Célébrant ses quarante ans d’existence ( !), Saxon se la joue résolument rétrospective en cette fraîche soirée estivale. Il faut dire que ce n’est pas le choix qui manque, vu les 21 albums studio ! Après avoir ouvert le bal par le dernier single en date, « Battering Ram », le combo anglais va nous inviter à nous balader dans le temps, d’une décennie à l’autre, au gré de sa discographie. Vêtu d’une longue veste noire cintrée sur laquelle vient reposer au niveau des épaules sa chevelure blanche, Biff arpente le podium de long en large, saute sans arrêt sur l’estrade qui sert à la batterie et n’est jamais à court d’anecdotes glanées pendant sa longue carrière. Réputé pour son franc-parler et sa détente facile, n’osez pas lui dire qu’il est un papy du rock en fin de carrière, au risque de vous faire botter le derrière en bonne et due forme. Tout comme le chanteur de Testament, Biff est attiré par les engins motorisés aux extrémités de la scène, lui servant de parfait alibi pour lancer « Motorcycle Man », issu de « Wheels of Steel », une compo qui remonte à 1981, suivi de « Power & The Glory », datant de 1983. Le band ne manque pas de rendre hommage à Lemmy Kilmister, chanteur/bassiste tant regretté de Motörhead, en rappelant les nombreuses tournées que les deux formations avaient accomplies ensemble et en lui dédiant « 20,000 Ft », une piste publiée en 80, sur l’album « Strong Arm of the Law »…

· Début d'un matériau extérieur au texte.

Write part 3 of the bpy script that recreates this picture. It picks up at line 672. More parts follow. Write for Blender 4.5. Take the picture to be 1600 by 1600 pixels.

Choisir Saxon en tête d’affiche, c’était pour l’Alcatraz Festival une occasion de se faire plaisir (le band est plus généralement placé en début de soirée), mais surtout l’opportunité d’offrir à ses festivaliers un groupe taillé sur mesure pour eux, une valeur sûre, incontestable et incontestée du Heavy Metal. C’est finalement sur « Denim & Leather », une composition datant de 81 que les trentenaires, quadras et quinquagénaires, groupes d’âge largement majoritaires ce week-end, s’en iront rejoindre leurs pénates, le cœur et l’esprit plus que jamais emplis du précieux Metal.